Das moralisch-musikalische Dreieck

In diesem Sinne entstand 2015 die Barenboim-Said Akademie. Sie bildet begabte Musikerinnen und Musiker vor allem aus dem Nahen Osten und Nordafrika aus und legt Wert auf eine umfassende, auch geisteswissenschaftliche, Ausbildung. Für ihre Verdienste um die israelisch-palästinensische Aussöhnung wurden Barenboim und Said 2002 mit dem Prinz-von-Asturien-Preis ausgezeichnet. Das WEDO wurde 2016 als erstes Orchester weltweit von der UN zum „Global Advocate for Understanding“ ernannt.

Dass sich die Barenboim-Said Akademie in einen größeren historischen Kontext der arabisch-jüdischen Begegnung in Berlin einordnen lässt, machte der Vortrag von Clara Wenz von der Universität Würzburg bei den Edward Said Days deutlich.

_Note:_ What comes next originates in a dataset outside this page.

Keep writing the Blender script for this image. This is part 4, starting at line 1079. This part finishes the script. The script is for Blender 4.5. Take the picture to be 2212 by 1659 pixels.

Demnach steht die Barenboim-Said Akademie in einer Tradition mit Begegnungsstätten wie der libanesischen Plattenfirma Baidaphon oder der Sherbini-Bar, einem Jazzclub ägyptischer Exilanten und Treffpunkt von Bohemiens im Berlin der 20er Jahre, und gedeiht so in einem moralischen wie musikalischen Dreieck.